Tent-to-tent survey objectives

  • Identify the actual number of families residing in the camp, specifically in three of the eight camp sections which were previously identified by CCCM actors as areas with a high percentage of vacant tents.
  • Update baseline data for the future planning and allocation of resources according to the actual number of families residing in the camp.
  • The results of the survey will indicate whether camp consolidation measures need to be pursued. Consolidation is a method to ensure the provision of better services and protection assistance.
  • Physically divide families according to their tribal group to reduce in-camp social problems.

 

Action Taken

  • A basic survey was designed to answer the key question: “Who lives in each tent?”
  • A two-day orientation and training session was held to ensure a clear understanding of the survey tool and methodology.
  • 16 gender-balanced teams from key government and humanitarian agencies were identified to conduct the survey.
  • Random sampling was used.
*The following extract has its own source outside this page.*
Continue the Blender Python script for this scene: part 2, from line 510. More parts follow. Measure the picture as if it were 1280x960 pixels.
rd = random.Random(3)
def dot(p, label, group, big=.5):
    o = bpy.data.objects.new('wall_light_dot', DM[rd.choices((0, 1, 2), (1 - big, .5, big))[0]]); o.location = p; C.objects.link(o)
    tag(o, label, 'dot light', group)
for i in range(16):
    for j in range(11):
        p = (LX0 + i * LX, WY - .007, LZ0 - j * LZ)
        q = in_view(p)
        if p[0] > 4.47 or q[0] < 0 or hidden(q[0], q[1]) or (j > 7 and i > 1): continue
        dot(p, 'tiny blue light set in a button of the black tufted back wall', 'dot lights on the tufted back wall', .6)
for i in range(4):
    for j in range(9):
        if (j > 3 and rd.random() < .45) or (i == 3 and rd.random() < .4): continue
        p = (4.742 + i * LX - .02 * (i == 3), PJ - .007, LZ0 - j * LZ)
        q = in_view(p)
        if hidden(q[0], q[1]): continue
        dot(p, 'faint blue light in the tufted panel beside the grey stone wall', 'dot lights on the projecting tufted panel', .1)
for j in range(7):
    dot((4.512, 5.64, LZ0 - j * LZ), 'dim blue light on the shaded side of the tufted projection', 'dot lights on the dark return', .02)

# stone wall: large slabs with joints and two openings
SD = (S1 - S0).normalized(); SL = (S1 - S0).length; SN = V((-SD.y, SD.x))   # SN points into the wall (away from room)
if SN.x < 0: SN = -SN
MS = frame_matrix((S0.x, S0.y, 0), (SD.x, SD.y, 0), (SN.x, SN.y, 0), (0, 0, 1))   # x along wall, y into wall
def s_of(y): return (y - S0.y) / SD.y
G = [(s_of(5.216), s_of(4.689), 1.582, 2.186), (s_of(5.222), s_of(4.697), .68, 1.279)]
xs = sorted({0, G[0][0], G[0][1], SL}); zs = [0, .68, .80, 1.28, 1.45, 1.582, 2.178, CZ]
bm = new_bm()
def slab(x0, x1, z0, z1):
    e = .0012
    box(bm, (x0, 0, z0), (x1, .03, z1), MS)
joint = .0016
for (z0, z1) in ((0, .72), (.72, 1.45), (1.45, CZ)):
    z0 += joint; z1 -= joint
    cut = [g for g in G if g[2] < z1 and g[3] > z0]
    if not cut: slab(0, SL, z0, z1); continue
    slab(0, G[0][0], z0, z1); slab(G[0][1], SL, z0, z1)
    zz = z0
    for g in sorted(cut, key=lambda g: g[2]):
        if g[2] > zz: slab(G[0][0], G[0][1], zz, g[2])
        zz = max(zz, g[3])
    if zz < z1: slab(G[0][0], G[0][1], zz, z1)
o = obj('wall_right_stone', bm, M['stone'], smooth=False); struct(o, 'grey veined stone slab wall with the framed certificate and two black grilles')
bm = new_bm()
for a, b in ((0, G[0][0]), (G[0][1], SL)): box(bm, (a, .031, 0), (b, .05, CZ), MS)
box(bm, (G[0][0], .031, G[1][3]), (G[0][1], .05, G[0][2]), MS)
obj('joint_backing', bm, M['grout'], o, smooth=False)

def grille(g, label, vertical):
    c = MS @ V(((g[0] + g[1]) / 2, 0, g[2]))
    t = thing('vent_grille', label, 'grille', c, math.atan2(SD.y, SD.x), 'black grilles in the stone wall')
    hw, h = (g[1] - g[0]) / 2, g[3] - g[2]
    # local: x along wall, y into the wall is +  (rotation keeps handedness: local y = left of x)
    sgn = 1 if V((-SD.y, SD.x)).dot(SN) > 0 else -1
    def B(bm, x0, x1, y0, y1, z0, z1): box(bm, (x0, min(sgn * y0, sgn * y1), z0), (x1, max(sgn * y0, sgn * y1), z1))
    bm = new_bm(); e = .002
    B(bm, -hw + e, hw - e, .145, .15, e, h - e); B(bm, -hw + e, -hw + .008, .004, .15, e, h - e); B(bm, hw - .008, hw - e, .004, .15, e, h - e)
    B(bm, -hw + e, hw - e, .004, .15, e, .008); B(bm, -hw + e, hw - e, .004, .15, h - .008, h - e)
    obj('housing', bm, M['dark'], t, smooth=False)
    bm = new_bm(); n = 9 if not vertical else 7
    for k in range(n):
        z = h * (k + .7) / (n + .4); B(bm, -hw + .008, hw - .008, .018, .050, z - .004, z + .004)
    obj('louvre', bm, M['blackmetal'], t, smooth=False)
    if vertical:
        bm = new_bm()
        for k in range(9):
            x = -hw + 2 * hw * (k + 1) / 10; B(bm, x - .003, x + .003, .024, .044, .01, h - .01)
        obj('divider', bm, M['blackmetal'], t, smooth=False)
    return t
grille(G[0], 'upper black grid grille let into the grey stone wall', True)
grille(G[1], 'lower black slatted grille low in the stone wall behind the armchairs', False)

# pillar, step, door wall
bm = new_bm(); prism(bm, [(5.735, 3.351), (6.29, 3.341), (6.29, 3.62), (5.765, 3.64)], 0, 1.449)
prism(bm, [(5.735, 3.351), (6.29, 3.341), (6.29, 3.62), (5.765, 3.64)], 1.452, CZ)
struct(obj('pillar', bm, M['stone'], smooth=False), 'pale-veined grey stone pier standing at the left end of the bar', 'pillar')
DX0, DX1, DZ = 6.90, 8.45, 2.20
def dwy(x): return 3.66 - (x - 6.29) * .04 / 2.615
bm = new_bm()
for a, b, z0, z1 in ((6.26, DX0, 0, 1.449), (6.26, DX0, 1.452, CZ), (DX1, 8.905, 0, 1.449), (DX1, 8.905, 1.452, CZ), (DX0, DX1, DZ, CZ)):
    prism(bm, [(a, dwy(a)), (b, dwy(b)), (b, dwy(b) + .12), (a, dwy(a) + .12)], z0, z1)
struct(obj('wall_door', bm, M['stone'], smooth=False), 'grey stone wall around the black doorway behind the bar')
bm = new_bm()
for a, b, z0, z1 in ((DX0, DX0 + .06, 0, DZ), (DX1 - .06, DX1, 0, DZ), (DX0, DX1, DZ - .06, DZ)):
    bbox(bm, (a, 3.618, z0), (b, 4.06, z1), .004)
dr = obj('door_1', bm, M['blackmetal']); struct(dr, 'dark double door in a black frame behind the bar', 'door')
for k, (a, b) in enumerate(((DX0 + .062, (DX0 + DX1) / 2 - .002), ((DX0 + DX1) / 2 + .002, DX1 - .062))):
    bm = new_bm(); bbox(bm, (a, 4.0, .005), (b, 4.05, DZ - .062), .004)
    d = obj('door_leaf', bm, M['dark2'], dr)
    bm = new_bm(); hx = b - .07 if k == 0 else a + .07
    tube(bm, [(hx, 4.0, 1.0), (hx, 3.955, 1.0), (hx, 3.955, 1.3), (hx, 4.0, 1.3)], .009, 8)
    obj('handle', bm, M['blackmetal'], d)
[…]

Only key CCCM partners were informed about the upcoming survey to ensure that IDPs were not given prior notice of the exercise.
  • An existing grievance desk was utilized in the administration block to record genuine reasons for a families’ absence during the survey.
  • Data collected in the surveys was cross-referenced with the existing database.

 

Challenges

  • Concerned IDP families interrupted the survey for fear of losing their camp status if discovered not to be residing inside the camp.
  • Some IDPs protested against the survey exercise. This was mainly due to the fact that the off-camp IDP families were not willing to lose their benefits as registered in-camp IDPs. To date this is still an ongoing issue as many of these off-camp IDPs are visiting and protesting inside the camp.
  • Security issues: CCCM Cluster members postponed a portion of the data collection exercise due to resistance from IDPs. This led to a disruption in conducting the survey as originally planned.

Successes

  • The survey was accomplished in a short amount of time (four days) due to strong collaboration and consultation with the camp committee and representatives of the concerned families.
  • The survey provided useful data. The quantitative analysis of the survey indicated that 77% (9,455) of the original (12,231) tents were still erected; 40% (3,766) were empty or abandoned, and the remaining 60% (5,689 tents) were occupied by IDP families residing in the camp. Consequently, the official figures of IDPs residing in Jalozai camp was reduced by more than 50%.
  • All CCCM partners, including the local authorities, accepted the new population figures.

 

Lessons

  • Empty and/or abandoned tents can present potential security risks for crimes and other protection-related concerns in camps and should be addressed immediately.
  • A grievance desk is an essential tool to ensure beneficiaries are heard.
  • An in-depth two-day orientation training for the survey team was essential to clarify roles, expectations, and make the survey as efficient as possible.
  • National staff’s in-depth local knowledge proved invaluable in negotiations. The national staff understood the local context and was able to build rapport with camp committee representatives in a timely fashion.
  • Accurate and reliable population figures should be reflected in all camp indicator reports. Prior to the tent-to-tent survey, the camp population data reflected numbers which were three times those previously used for camp indicators, which presents large-scale implications for resources.
  • Close collaboration and coordination with local authorities on information management was vital to avoid parallel structures.
  • Regular meetings were essential in order to properly advocate and share key messages and concerns with the local authorities. The lead cluster agency in the Peshawar office is actively involved in these processes.
  • CCCM Cluster should liaise regularly with local authorities, partners and other clusters to strengthen cross-sectoral work (i.e. WASH and Health) and develop a holistic approach to camp consolidation.
  • If applicable, consolidation plans should take into consideration ethnic and tribal balance, especially in designing the layout of the consolidated areas to avoid insecurity and challenges to the rule of law.